MaCGE-MOD – The First Computable General Equilibrium Model for Malta

Most models developed and used within Central Banks are macro in nature and are therefore very capable in analysing the aggregate economic effects of exogenous shocks to policy decisions within the business cycle frequency. However, most of these models are not designed to trace the effects of shocks at a disaggregated sectoral level nor are they able to capture the sectoral interlinkages that could very much shape the macroeconomic dynamics in response to aggregate shocks.

In this light, the Central Bank of Malta, in collaboration with the University of Macerata has developed the first Computable General Equilibrium Model for Malta, named MaCGE-MOD. This model complements other recent modelling efforts at the Bank aimed at facilitating sectoral analyses of shocks or policies, such as the sectoral extension of STREAM.

MaCGE-MOD is a multi-input, multi-output and multi-sectoral CGE model calibrated on the 2015 Social Accounting Matrix (SAM) for Malta. The latter records the value of all transactions involving commodities, production activities and institutional sectors of the economy. The Maltese SAM which underpins MaCGE-MOD is highly disaggregated, encompassing all the transactions involving 44 different production activities in the Maltese economy. Each of these activities makes use of intermediate goods, labour, and capital to produce domestic output, which in turn can be disaggregated into 44 different commodities. The SAM also records the primary and secondary income flows among the different institutional sectors in the Maltese economy, thereby providing a complete representation of the circular flow of income.

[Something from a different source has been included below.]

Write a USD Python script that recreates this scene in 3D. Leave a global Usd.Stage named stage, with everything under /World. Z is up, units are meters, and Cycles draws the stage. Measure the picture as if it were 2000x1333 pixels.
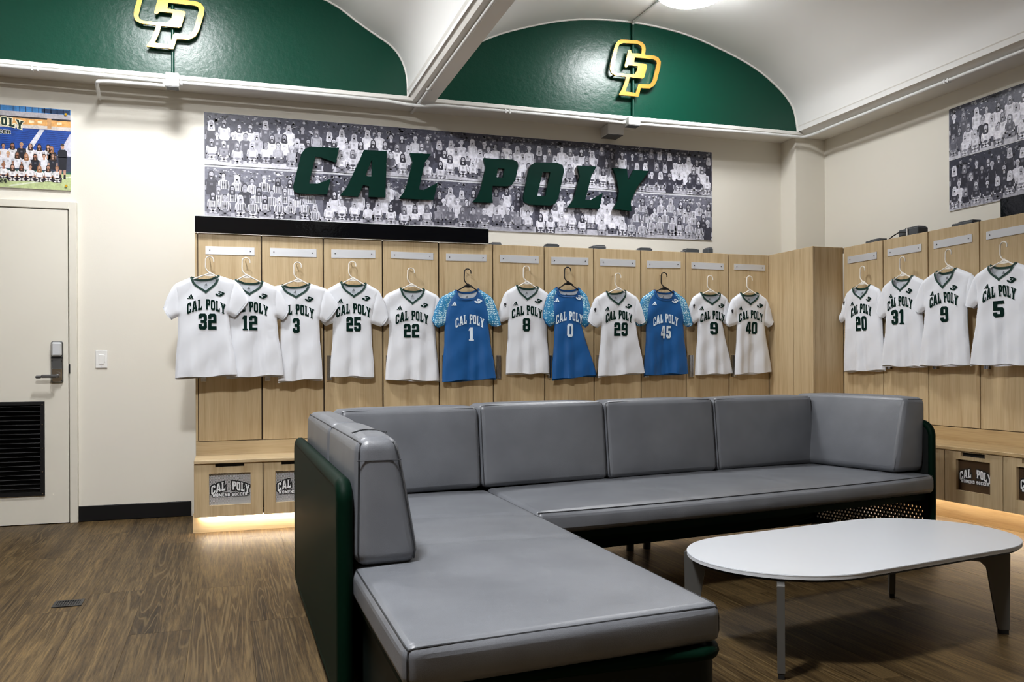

The model is rooted in Walrasian general equilibrium principles, although it also relaxes some of the traditional Walrasian features by allowing for the formation of involuntary unemployment, the presence of rigidities in consumption decisions for the Government, and thus in its closing balance, and a closing net balance with the Rest of the World. By solving the system of equations with a particular shock or policy in place, the model generates a new set of disaggregated macroeconomic variables, with differences relative to the baseline ones recorded in the SAM allowing the quantification of the economic impact of the shock. The model is static, and the economic impact of the shock simulated by MaCGE-MOD reflects the total effect in the medium-run once all direct, indirect, and induced effects have propagated through the economy. 

MaCGE-MOD will be a useful tool to understand the sectoral effects generated by aggregate shocks while taking in consideration the complex interactions that arise from the sectoral links that exist in the production process of the economy. Moreover, the granularity of the SAM underpinning the model also enables users to trace the effects of a shock to movements in the circular flow of income in the economy thus tracing the effects of policy changes on the different economic agents. Through the granularity present in the SAM and consequently in MaCGE-MOD, the model can also accommodate sector-specific shocks, making it a very useful and flexible addition to the current suite of models used at the Bank.